Recorded information ->
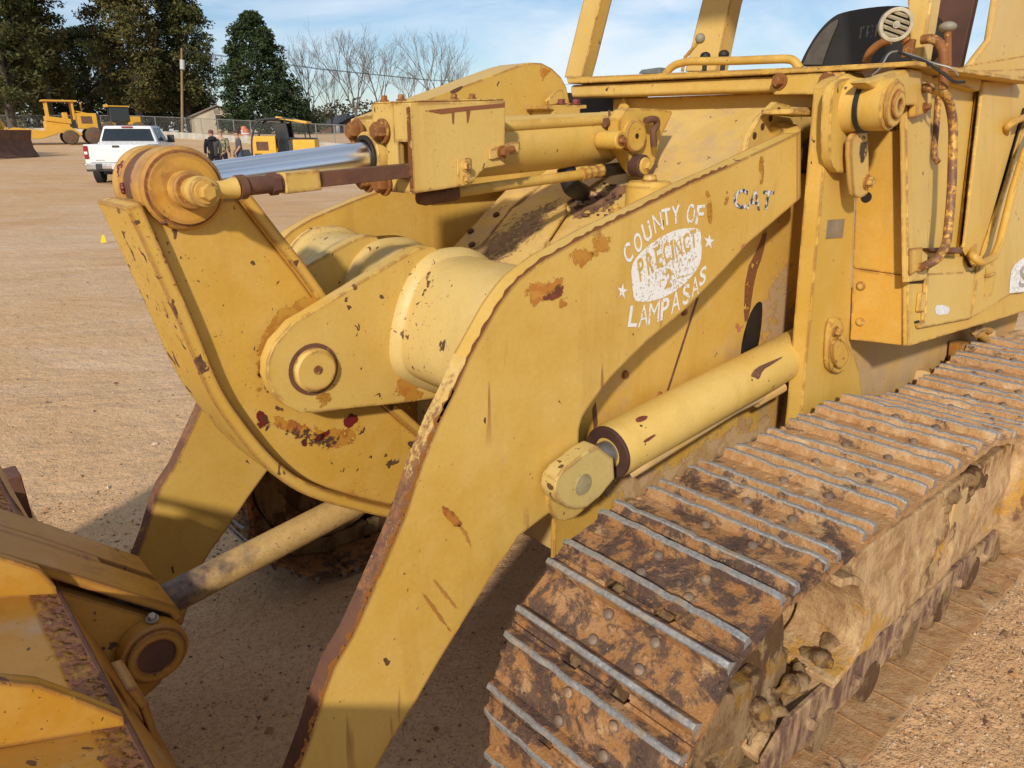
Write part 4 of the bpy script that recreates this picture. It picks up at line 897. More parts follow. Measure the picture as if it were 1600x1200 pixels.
xrail('handrail', [(1038, 118), (1050, 103), (1072, 96), (1150, 95), (1225, 92), (1240, 93), (1250, 108)], -2.45, 0.014, M_CAB, 0.03)
def post(name, pts, x, dx, mat):
    mb = MB(); mb.slab(XP(pts, x), (dx, 0, 0)); return P(mb.obj(name, mat, None, 0.006))
post('canopy_post', [(881, 121), (888, 92), (985, -300), (1011, -300), (912, 110), (909, 121)], -2.6, -0.07, M_ROPS)
post('canopy_post', [(1070, 112), (1097, 0), (1160, -260), (1215, -260), (1142, 0), (1119, 112)], -3.35, -0.10, M_ROPS)
post('canopy_post', [(1424, 95), (1417, 0), (1400, -260), (1478, -260), (1456, 0), (1441, 95)], -2.5, -0.07, M_ROPS)
mb = MB(); mb.slab([Y(u, v, 0.64) for u, v in ((1640, -260), (1559, -10), (1547, 62), (1511, 109), (1760, 103), (1680, -260))], (0, -0.025, 0)); P(mb.obj('canopy_post', M_ROPS, None, 0.012))
mb = MB(); mb.slab(XP([(1450, -200), (1455, 0), (1452, 112), (1499, 110), (1512, 50), (1524, -5), (1560, -200)], -3.25), (-0.04, 0, 0)); P(mb.obj('rear_screen', M_BROWN, None, 0.004))
mb = MB(); mb.slab([(-2.3, -0.75, 2.85), (-4.0, -0.75, 2.85), (-4.0, 0.85, 2.85), (-2.3, 0.85, 2.85)], (0, 0, 0.08)); P(mb.obj('canopy_roof', M_ROPS, None, 0.01))
seat_px = smooth_poly([(1249, 103), (1258, 82), (1276, 52), (1296, 30), (1316, 18), (1386, 8), (1420, 11), (1446, 20), (1456, 36), (1454, 62), (1445, 84), (1428, 103)], 2)
mb = MB(); mb.slab(XP(seat_px, -3.0), (-0.13, 0, 0)); seat = P(mb.obj('seat_back', plain('black_vinyl', (0.022, 0.020, 0.019), 0.42, 0, 0.35, 6), None, 0.035, segs=4))
mb = MB(); mb.slab(XP(smooth_poly([(1254, 101), (1266, 74), (1284, 48), (1302, 32), (1312, 30), (1296, 66), (1284, 101)], 1), -2.994), (-0.004, 0, 0)); P(mb.obj('side_bolster', plain('grey_vinyl', (0.085, 0.075, 0.065), 0.5, 0, 0.3, 20), None, 0.002), seat)
mb = MB()
for ch, u, v in (('T', 1345, 51), ('E', 1359, 49), ('R', 1373, 47)): put_letter(mb, ch, (u, v), (10, -1), (2.5, -19), lambda a, b: X(a, b, -2.9985))
P(mb.obj('lettering', chipped('faded_grey_print', (0.16, 0.15, 0.14), 0.52, 40), None, smooth=False), seat)
xrail('grab_rail', [(1353, 98), (1358, 82), (1374, 68), (1392, 63)], -2.6, 0.013, M_RUSTBOLT, 0.04)
xrail('grab_rail', [(1440, 62), (1455, 60), (1468, 66), (1475, 84), (1474, 140)], -2.45, 0.013, M_RUSTBOLT, 0.05)
def lever_stick(px, x, r, kr, m1, m2, sc_=(1, 1, 1)):
    mb = MB(); mb.tube([X(u, v, x) for u, v in px], r, 10); lv = P(mb.obj('control_lever', m1, None))
    mb = MB(); mb.sphere(X(px[-1][0], px[-1][1] - 2, x), kr, 16, 11, 0, sc_); P(mb.obj('knob', m2, None), lv)
M_GREYKNOB = plain('grey_knob', (0.22, 0.20, 0.16), 0.5)
lever_stick([(1481, 112), (1481, 44)], -2.55, 0.010, 0.024, M_RUSTBOLT, M_GREYKNOB, (1, 1, 0.62))
lever_stick([(1066, 112), (1070, 90), (1094, 62)], -2.75, 0.007, 0.020, M_CAB, M_GREYKNOB)
lever_stick([(1100, 115), (1102, 90)], -2.85, 0.010, 0.022, M_BLACK, M_BLACK, (1, 1, 0.8)); lever_stick([(1128, 115), (1131, 87)], -2.85, 0.010, 0.022, M_BLACK, M_BLACK, (1, 1, 0.8))
mb = MB(); mb.slab(XP([(997, 115), (1002, 109), (1030, 105), (1031, 115)], -2.9), (-0.05, 0, 0)); P(mb.obj('gauge_panel', plain('grey_plastic', (0.14, 0.16, 0.17), 0.4), None, 0.003))
# horn on the near post
hc = X(1400, 38.5, -2.42); hd = Vector((0.80, 0.50, -0.12)).normalized()
Rh = hd.to_track_quat('Z', 'Y').to_matrix()
M_HORN = plain('dusty_chrome_horn', (0.42, 0.37, 0.27), 0.45, 0.35, 0.25, 30)
HR = 0.70
mb = MB(); mb.ring(hc - hd * 0.022, hc + hd * 0.009, 0.066 * HR, 0.050 * HR, 40); mb.tube([hc - hd * 0.036, hc - hd * 0.022, hc - hd * 0.015], [0.022, 0.044, 0.0455], 36)
horn = P(mb.obj('horn', M_HORN, None, 0.002))
mb = MB()
for k in range(-2, 3):
    zz = k * 0.0145; hw = math.sqrt(max(0.0, 0.036 ** 2 - zz * zz)); R2 = Rh @ Matrix.Rotation(R_(-20), 3, 'Z')
    mb.box(hc + R2 @ Vector((0, zz, 0.001)), (2 * hw, 0.0085, 0.008), 0, R2 @ Matrix.Rotation(R_(25), 3, 'X'))
mb.tube([hc, hc + hd * 0.010], 0.010, 18); P(mb.obj('grille', M_HORN, None, 0.001), horn)
mb = MB(); mb.tube([hc - hd * 0.0155, hc - hd * 0.0140], 0.036, 30); P(mb.obj('diaphragm', M_DARK, None), horn)
mb = MB(); mb.tube([hc + hd * 0.0102, hc + hd * 0.0115], 0.006, 14); P(mb.obj('hub', M_STEEL, None), horn)
mb = MB(); mb.box(X(1420, 76, -2.46), (0.02, 0.03, 0.05)); mb.tube([hc - hd * 0.03, X(1418, 66, -2.45)], 0.013, 10); P(mb.obj('bracket', M_RUSTBOLT, None, 0.003), horn)
def wire(pts, r=0.004, mat=M_BLACK):
    mb = MB(); mb.tube(arc_path([Vector(p) for p in pts], 0.05, 6), r, 7); P(mb.obj('wire', mat, None), horn)
wire([X(1402, 78, -2.42), X(1385, 84, -2.38), X(1372, 104, -2.34), X(1358, 125, -2.30), Vector((bb.x, 0.695, bb.z + 0.075))], 0.004)
wire([X(1402, 80, -2.41), X(1389, 82, -2.37), X(1375, 108, -2.33), X(1362, 118, -2.30), Vector((bb.x - 0.02, 0.690, bb.z + 0.073))], 0.0028, M_STEEL)
wire([X(1402, 80, -2.42), X(1420, 88, -2.40), X(1445, 95, -2.40), X(1470, 112, -2.40), X(1490, 128, -2.42), X(1508, 128, -2.44)], 0.004)
wire([X(1410, 82, -2.42), X(1432, 88, -2.41), X(1455, 98, -2.40), X(1488, 106, -2.42), X(1497, 118, -2.44)], 0.0028, M_STEEL)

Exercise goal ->
Take the listing above and restate it word for word, without its pictures.

Exercise solution ->
Write part 4 of the bpy script that recreates this picture. It picks up at line 897. More parts follow. Measure the picture as if it were 1600x1200 pixels.
xrail('handrail', [(1038, 118), (1050, 103), (1072, 96), (1150, 95), (1225, 92), (1240, 93), (1250, 108)], -2.45, 0.014, M_CAB, 0.03)
def post(name, pts, x, dx, mat):
    mb = MB(); mb.slab(XP(pts, x), (dx, 0, 0)); return P(mb.obj(name, mat, None, 0.006))
post('canopy_post', [(881, 121), (888, 92), (985, -300), (1011, -300), (912, 110), (909, 121)], -2.6, -0.07, M_ROPS)
post('canopy_post', [(1070, 112), (1097, 0), (1160, -260), (1215, -260), (1142, 0), (1119, 112)], -3.35, -0.10, M_ROPS)
post('canopy_post', [(1424, 95), (1417, 0), (1400, -260), (1478, -260), (1456, 0), (1441, 95)], -2.5, -0.07, M_ROPS)
mb = MB(); mb.slab([Y(u, v, 0.64) for u, v in ((1640, -260), (1559, -10), (1547, 62), (1511, 109), (1760, 103), (1680, -260))], (0, -0.025, 0)); P(mb.obj('canopy_post', M_ROPS, None, 0.012))
mb = MB(); mb.slab(XP([(1450, -200), (1455, 0), (1452, 112), (1499, 110), (1512, 50), (1524, -5), (1560, -200)], -3.25), (-0.04, 0, 0)); P(mb.obj('rear_screen', M_BROWN, None, 0.004))
mb = MB(); mb.slab([(-2.3, -0.75, 2.85), (-4.0, -0.75, 2.85), (-4.0, 0.85, 2.85), (-2.3, 0.85, 2.85)], (0, 0, 0.08)); P(mb.obj('canopy_roof', M_ROPS, None, 0.01))
seat_px = smooth_poly([(1249, 103), (1258, 82), (1276, 52), (1296, 30), (1316, 18), (1386, 8), (1420, 11), (1446, 20), (1456, 36), (1454, 62), (1445, 84), (1428, 103)], 2)
mb = MB(); mb.slab(XP(seat_px, -3.0), (-0.13, 0, 0)); seat = P(mb.obj('seat_back', plain('black_vinyl', (0.022, 0.020, 0.019), 0.42, 0, 0.35, 6), None, 0.035, segs=4))
mb = MB(); mb.slab(XP(smooth_poly([(1254, 101), (1266, 74), (1284, 48), (1302, 32), (1312, 30), (1296, 66), (1284, 101)], 1), -2.994), (-0.004, 0, 0)); P(mb.obj('side_bolster', plain('grey_vinyl', (0.085, 0.075, 0.065), 0.5, 0, 0.3, 20), None, 0.002), seat)
mb = MB()
for ch, u, v in (('T', 1345, 51), ('E', 1359, 49), ('R', 1373, 47)): put_letter(mb, ch, (u, v), (10, -1), (2.5, -19), lambda a, b: X(a, b, -2.9985))
P(mb.obj('lettering', chipped('faded_grey_print', (0.16, 0.15, 0.14), 0.52, 40), None, smooth=False), seat)
xrail('grab_rail', [(1353, 98), (1358, 82), (1374, 68), (1392, 63)], -2.6, 0.013, M_RUSTBOLT, 0.04)
xrail('grab_rail', [(1440, 62), (1455, 60), (1468, 66), (1475, 84), (1474, 140)], -2.45, 0.013, M_RUSTBOLT, 0.05)
def lever_stick(px, x, r, kr, m1, m2, sc_=(1, 1, 1)):
    mb = MB(); mb.tube([X(u, v, x) for u, v in px], r, 10); lv = P(mb.obj('control_lever', m1, None))
    mb = MB(); mb.sphere(X(px[-1][0], px[-1][1] - 2, x), kr, 16, 11, 0, sc_); P(mb.obj('knob', m2, None), lv)
M_GREYKNOB = plain('grey_knob', (0.22, 0.20, 0.16), 0.5)
lever_stick([(1481, 112), (1481, 44)], -2.55, 0.010, 0.024, M_RUSTBOLT, M_GREYKNOB, (1, 1, 0.62))
lever_stick([(1066, 112), (1070, 90), (1094, 62)], -2.75, 0.007, 0.020, M_CAB, M_GREYKNOB)
lever_stick([(1100, 115), (1102, 90)], -2.85, 0.010, 0.022, M_BLACK, M_BLACK, (1, 1, 0.8)); lever_stick([(1128, 115), (1131, 87)], -2.85, 0.010, 0.022, M_BLACK, M_BLACK, (1, 1, 0.8))
mb = MB(); mb.slab(XP([(997, 115), (1002, 109), (1030, 105), (1031, 115)], -2.9), (-0.05, 0, 0)); P(mb.obj('gauge_panel', plain('grey_plastic', (0.14, 0.16, 0.17), 0.4), None, 0.003))
# horn on the near post
hc = X(1400, 38.5, -2.42); hd = Vector((0.80, 0.50, -0.12)).normalized()
Rh = hd.to_track_quat('Z', 'Y').to_matrix()
M_HORN = plain('dusty_chrome_horn', (0.42, 0.37, 0.27), 0.45, 0.35, 0.25, 30)
HR = 0.70
mb = MB(); mb.ring(hc - hd * 0.022, hc + hd * 0.009, 0.066 * HR, 0.050 * HR, 40); mb.tube([hc - hd * 0.036, hc - hd * 0.022, hc - hd * 0.015], [0.022, 0.044, 0.0455], 36)
horn = P(mb.obj('horn', M_HORN, None, 0.002))
mb = MB()
for k in range(-2, 3):
    zz = k * 0.0145; hw = math.sqrt(max(0.0, 0.036 ** 2 - zz * zz)); R2 = Rh @ Matrix.Rotation(R_(-20), 3, 'Z')
    mb.box(hc + R2 @ Vector((0, zz, 0.001)), (2 * hw, 0.0085, 0.008), 0, R2 @ Matrix.Rotation(R_(25), 3, 'X'))
mb.tube([hc, hc + hd * 0.010], 0.010, 18); P(mb.obj('grille', M_HORN, None, 0.001), horn)
mb = MB(); mb.tube([hc - hd * 0.0155, hc - hd * 0.0140], 0.036, 30); P(mb.obj('diaphragm', M_DARK, None), horn)
mb = MB(); mb.tube([hc + hd * 0.0102, hc + hd * 0.0115], 0.006, 14); P(mb.obj('hub', M_STEEL, None), horn)
mb = MB(); mb.box(X(1420, 76, -2.46), (0.02, 0.03, 0.05)); mb.tube([hc - hd * 0.03, X(1418, 66, -2.45)], 0.013, 10); P(mb.obj('bracket', M_RUSTBOLT, None, 0.003), horn)
def wire(pts, r=0.004, mat=M_BLACK):
    mb = MB(); mb.tube(arc_path([Vector(p) for p in pts], 0.05, 6), r, 7); P(mb.obj('wire', mat, None), horn)
wire([X(1402, 78, -2.42), X(1385, 84, -2.38), X(1372, 104, -2.34), X(1358, 125, -2.30), Vector((bb.x, 0.695, bb.z + 0.075))], 0.004)
wire([X(1402, 80, -2.41), X(1389, 82, -2.37), X(1375, 108, -2.33), X(1362, 118, -2.30), Vector((bb.x - 0.02, 0.690, bb.z + 0.073))], 0.0028, M_STEEL)
wire([X(1402, 80, -2.42), X(1420, 88, -2.40), X(1445, 95, -2.40), X(1470, 112, -2.40), X(1490, 128, -2.42), X(1508, 128, -2.44)], 0.004)
wire([X(1410, 82, -2.42), X(1432, 88, -2.41), X(1455, 98, -2.40), X(1488, 106, -2.42), X(1497, 118, -2.44)], 0.0028, M_STEEL)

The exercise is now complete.